24-27 Şubat tarihlerinde Eskişehir Türk Dünyası Kültür Başkenti faaliyetleri çerçevesinde Eskişehir’de düzenleyeceğimiz Uluslararası Turkuaz Sinema Günleri yaklaşıyor. Yurtdışından 20, yurtiçinden 50 konuğun ağırlanacağı sinema günlerinde konsepti destekleyen atölye ve paneller de yer alacak. Türkmen sinemasının büyük ismi Hocakulu Narlıyev, sinemada senaryo kurmak üzerine senaryonun muhteviyatı hakkında ‘Senaryo Hikayeleri’ başlıklı bir atölye düzenleyecek. Mimar Sinan Güzel Sanatlar Üniversitesi Prof. Sami Şekeroğlu Sinema-TV Merkezi’nden öğretim üyesi Yüksel Aktaş, sinemada makyajın sırlarını işleyeceği bir ‘Makyaj Atölyesi’ yapacak. Kırgız sinemasının büyük yönetmeni rahmetli Tolomuş Okeyev’in kızı Alima Okeyeva’nın katılacağı panelde ‘Tolomuş Okeyev Sineması’ enine boyuna ele alınacak. Türkçe konuşulan coğrafyalardan gelen konukların katılacağı ‘Türk Dünyası Sineması’ başlıklı panelde ise Türkçe konuşulan toplulukların ortaya koyduğu sinemanın mevcut durumu, sorunları ve geleceğe dönük çözümleri ve işbirliğine dönük imkanları masaya yatırılacak.
***
Sinema Günleri’nde yer alacak sergi ‘Türk Dünyası Sinemasından Kareler ve Portreler’ başlığını taşıyor. Sergide Türk dünyası sinema tarihine bir yolculuk yapılarak, bu dünyayı meydana getiren ülkelerde ortaya yapılan filmlerden sahneler ve bu coğrafya sinemalarının önemli sanatçılarının portreleri sinema ilgililerinin alakasına sunulacak. Programda dağıtılacak olan Prof. Tevfik İsmailov’un yazdığı ve MSGSÜ Güzel Sanatlar Vakfı’ndan yayınladığı üç ciltlik ansiklopedik ‘Türk Cumhuriyetleri Sinema Tarihi’, bu ülkelerin daha çok Sovyetler Birliği zamanında yaptıkları filmleri, sinema hayatını, yönetmenleri ve genel olarak sanatçıları ele alan ama bu dönemin öncesi ve sonrasına da değinen bir eser olarak göze çarpıyor.

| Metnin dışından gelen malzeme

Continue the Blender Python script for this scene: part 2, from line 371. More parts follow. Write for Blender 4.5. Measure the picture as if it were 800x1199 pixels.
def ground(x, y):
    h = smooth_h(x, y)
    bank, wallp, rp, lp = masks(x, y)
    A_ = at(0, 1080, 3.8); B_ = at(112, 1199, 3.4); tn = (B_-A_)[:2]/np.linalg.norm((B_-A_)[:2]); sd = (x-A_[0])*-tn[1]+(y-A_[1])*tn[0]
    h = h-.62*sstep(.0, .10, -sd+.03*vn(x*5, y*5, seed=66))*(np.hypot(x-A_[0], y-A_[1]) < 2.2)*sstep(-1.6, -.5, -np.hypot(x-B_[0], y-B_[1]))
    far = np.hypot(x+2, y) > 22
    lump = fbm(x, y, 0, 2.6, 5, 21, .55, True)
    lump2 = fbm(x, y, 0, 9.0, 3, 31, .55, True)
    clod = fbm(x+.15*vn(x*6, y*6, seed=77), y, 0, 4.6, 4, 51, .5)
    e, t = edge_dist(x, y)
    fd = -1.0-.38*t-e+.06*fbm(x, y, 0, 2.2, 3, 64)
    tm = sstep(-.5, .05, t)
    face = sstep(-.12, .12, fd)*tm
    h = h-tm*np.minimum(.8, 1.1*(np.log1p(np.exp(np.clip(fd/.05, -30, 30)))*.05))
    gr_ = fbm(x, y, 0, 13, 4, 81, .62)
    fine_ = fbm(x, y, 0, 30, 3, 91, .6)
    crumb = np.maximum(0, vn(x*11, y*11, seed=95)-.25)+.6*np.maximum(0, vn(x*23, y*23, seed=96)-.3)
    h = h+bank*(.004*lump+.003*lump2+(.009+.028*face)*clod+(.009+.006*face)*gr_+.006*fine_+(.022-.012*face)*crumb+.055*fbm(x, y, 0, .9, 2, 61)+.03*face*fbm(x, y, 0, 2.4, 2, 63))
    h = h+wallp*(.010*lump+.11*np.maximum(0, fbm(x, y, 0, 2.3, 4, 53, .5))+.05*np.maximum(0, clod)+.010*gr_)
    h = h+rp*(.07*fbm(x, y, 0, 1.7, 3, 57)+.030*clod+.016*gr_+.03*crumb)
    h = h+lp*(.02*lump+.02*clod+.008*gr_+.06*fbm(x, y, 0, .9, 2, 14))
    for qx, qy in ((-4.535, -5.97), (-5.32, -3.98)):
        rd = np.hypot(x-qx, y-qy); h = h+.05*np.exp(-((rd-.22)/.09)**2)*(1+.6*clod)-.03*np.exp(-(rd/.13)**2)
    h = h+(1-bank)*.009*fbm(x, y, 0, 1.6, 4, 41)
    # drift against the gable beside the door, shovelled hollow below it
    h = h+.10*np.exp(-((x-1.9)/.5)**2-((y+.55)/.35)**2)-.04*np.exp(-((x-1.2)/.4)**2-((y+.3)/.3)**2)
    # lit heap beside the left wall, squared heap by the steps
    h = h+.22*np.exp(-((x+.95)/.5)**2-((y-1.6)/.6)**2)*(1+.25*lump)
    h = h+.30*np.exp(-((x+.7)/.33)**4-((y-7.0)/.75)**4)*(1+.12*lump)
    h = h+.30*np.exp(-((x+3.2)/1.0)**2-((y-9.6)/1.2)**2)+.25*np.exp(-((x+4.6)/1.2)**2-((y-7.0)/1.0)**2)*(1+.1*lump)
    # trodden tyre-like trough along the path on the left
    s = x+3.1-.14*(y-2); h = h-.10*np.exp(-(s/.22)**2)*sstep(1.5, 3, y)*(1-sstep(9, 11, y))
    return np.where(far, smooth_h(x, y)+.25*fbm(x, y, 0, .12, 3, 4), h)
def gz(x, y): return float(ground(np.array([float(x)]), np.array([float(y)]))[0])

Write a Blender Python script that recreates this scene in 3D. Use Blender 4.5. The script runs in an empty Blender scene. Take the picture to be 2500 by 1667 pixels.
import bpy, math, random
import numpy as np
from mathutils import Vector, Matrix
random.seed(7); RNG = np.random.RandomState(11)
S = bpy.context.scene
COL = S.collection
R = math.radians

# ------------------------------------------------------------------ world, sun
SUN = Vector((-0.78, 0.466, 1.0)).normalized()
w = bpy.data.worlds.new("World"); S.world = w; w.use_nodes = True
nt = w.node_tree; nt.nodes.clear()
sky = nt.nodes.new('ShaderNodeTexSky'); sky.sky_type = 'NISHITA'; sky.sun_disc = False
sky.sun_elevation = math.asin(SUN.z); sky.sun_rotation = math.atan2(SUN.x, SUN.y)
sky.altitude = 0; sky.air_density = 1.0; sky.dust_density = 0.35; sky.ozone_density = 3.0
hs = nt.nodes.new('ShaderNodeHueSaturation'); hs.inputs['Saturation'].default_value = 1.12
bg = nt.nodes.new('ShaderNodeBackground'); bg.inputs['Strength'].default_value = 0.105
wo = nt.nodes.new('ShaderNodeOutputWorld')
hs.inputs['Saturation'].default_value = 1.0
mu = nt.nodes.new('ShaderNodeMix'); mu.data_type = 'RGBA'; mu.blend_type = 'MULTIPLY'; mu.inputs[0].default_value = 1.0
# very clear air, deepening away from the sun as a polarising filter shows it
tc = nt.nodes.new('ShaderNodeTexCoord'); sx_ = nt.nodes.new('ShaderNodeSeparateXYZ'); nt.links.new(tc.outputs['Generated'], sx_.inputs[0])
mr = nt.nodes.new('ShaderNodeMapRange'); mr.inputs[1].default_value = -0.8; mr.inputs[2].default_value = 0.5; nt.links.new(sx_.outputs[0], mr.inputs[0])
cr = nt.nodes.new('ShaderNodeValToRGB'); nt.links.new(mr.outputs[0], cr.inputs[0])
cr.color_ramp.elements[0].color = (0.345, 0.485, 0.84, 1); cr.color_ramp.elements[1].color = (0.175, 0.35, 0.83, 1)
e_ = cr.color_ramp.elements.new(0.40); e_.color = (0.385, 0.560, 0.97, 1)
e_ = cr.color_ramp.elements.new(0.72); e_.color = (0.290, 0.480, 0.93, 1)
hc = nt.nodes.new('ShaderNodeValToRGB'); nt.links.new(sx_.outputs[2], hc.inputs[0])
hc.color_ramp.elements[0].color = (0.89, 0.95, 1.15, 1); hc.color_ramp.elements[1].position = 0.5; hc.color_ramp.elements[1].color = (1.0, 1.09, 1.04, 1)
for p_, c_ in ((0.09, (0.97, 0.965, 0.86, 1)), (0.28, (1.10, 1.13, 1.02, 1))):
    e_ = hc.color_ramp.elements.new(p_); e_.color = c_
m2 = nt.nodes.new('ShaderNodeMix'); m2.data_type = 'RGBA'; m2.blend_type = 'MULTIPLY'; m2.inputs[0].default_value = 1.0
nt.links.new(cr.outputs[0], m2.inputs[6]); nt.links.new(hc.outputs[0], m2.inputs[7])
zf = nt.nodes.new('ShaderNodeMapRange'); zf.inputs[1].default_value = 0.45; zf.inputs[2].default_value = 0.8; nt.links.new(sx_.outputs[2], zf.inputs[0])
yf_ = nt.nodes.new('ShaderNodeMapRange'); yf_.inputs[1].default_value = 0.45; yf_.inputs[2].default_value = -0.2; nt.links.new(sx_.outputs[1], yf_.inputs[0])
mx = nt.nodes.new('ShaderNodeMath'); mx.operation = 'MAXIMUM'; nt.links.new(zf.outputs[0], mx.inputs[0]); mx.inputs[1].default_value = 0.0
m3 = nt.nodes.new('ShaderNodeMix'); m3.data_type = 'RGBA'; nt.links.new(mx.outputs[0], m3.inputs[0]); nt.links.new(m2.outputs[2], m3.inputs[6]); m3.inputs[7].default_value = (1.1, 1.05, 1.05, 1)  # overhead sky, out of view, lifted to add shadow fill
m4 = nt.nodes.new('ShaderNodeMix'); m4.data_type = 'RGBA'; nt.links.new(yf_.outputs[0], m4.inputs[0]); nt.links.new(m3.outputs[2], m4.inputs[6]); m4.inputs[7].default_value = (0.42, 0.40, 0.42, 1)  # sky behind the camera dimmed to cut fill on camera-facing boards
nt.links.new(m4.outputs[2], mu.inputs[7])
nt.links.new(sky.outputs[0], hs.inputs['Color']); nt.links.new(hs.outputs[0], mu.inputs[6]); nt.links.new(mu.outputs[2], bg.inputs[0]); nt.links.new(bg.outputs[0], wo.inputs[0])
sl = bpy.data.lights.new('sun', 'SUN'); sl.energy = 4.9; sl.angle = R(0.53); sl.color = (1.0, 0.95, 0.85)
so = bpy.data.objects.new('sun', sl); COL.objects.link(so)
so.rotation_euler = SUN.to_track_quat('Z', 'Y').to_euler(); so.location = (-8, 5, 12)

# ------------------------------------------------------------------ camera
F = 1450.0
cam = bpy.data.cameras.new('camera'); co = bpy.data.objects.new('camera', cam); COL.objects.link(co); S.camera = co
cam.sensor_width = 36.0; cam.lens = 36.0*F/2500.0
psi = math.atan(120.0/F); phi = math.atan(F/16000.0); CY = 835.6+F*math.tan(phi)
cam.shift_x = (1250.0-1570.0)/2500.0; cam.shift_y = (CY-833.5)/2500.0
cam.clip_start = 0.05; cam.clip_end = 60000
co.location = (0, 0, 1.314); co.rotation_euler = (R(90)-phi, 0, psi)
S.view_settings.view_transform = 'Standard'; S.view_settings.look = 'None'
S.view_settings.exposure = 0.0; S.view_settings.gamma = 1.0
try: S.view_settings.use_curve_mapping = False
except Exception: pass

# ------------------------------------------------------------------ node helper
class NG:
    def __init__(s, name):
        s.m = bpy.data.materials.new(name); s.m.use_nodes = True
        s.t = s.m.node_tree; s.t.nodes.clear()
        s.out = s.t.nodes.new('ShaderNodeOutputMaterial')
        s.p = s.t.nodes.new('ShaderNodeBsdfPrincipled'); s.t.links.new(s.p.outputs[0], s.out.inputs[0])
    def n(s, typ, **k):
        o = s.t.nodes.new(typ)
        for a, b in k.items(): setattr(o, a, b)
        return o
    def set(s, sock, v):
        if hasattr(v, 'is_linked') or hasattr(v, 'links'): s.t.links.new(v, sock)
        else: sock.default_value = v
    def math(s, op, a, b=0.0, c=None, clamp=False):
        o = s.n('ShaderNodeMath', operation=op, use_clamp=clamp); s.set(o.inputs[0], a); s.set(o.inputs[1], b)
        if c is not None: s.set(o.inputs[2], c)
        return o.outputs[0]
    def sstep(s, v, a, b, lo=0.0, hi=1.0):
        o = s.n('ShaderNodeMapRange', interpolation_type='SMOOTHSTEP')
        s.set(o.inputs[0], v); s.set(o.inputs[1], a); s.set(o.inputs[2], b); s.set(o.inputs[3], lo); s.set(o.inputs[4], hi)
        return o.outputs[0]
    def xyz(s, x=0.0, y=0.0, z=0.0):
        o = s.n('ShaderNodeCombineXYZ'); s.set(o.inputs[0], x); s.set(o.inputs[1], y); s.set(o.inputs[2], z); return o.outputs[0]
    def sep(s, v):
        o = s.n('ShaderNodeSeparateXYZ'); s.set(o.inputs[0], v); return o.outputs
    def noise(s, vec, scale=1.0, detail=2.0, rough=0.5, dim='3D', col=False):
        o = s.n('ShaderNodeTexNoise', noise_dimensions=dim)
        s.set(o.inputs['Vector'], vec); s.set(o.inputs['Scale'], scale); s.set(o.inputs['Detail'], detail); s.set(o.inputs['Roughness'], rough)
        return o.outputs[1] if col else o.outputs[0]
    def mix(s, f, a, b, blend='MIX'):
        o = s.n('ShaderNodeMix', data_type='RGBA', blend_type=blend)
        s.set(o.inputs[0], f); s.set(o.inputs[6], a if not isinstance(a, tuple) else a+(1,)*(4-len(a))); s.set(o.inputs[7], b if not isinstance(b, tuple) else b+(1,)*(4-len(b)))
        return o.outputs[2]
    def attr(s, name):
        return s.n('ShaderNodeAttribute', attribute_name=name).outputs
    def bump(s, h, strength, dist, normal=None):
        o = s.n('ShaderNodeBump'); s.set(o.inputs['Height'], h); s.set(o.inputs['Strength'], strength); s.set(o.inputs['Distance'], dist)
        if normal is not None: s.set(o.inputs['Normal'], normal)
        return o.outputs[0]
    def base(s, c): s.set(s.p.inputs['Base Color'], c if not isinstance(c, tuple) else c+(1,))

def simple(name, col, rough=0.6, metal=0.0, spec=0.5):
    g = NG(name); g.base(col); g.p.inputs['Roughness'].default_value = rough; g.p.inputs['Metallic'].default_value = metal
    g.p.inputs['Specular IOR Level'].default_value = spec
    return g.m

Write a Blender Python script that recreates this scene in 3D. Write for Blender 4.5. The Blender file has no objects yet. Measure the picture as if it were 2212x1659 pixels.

Uluslararası Türkuaz Sinema
Günleri’ne katılacak konuklardan programa biraz erken gelen Çin Uygur Özerk Bölgesi’nden yönetmen ve eski Tanrıdağ Uygur Sinema Stüdyoları yöneticisi Firdevsi Azizi, mutlaka Türkiye’yle sinemasal işbirliği yapılmasının önemi üzerine vurgu yapıyor. Her iki toplumun ortak kültürel değerlerinden hareketle, ortakyapımların çok verimli bir şekilde ortaya konabileceğini, ilk olarak da tarihi şahsiyetlerin bu çalışmalarda ele alınabileceğini ileri sürüyor. Bunun için de fon anlamında kaynak yaratılmasının önemli olduğunu, her iki bölgedeki stüdyo ve plato imkanlarının gözden geçirilmesini, böylece aslında bir pazarın sözkonusu olabileceğini savunuyor. Gerçekten de bunu diğer Türkçe ve lehçelerinin konuşulduğu bölgelere uyarladığımızda nasıl bir sinemasal ve kültürel potansiyelin ortaya çıkarılabileceğinin, hayata geçirilebileceğinin hayalini bile kurmak insana heyecan veriyor. Ortak kültürümüzün insani değerlerinin işleneceği, özel bir dilin ve estetiğin kurulacağı nitelikli bir sinema ortamı ve bunun yanı sıra dağıtım ve sektörel işbirliğinin gerçekleştirileceği bir endüstriyel ve iktisadi çerçevenin, Türkiye’de festivaller de dahil olmak üzere sinema ortamına yeni alanlar, normlar ve kimlik temelinde bambaşka bir canlılık ve verimlilik getireceği ortadadır. Dünyanın çok renkli kültürel zemininde, dahil olduğumuz Ortaasya coğrafyası ve İslam dünyasıyla gerçekleştireceğimiz sinema sahasındaki işbirlikleriyle, tüm dünyaya insanlık tarihinde ortaya koyduğumuz medeniyet anlayışımızın çeşitli donelerini estetik bir yaklaşımla sergilemek, içinde yaşadığımız sorunların giderilmesinde sanatın dilini kullanarak çözümlere dair ipuçları sunmak sanırım sinemanın işlevleri bakımından da yerinde veriler olarak görülebilir.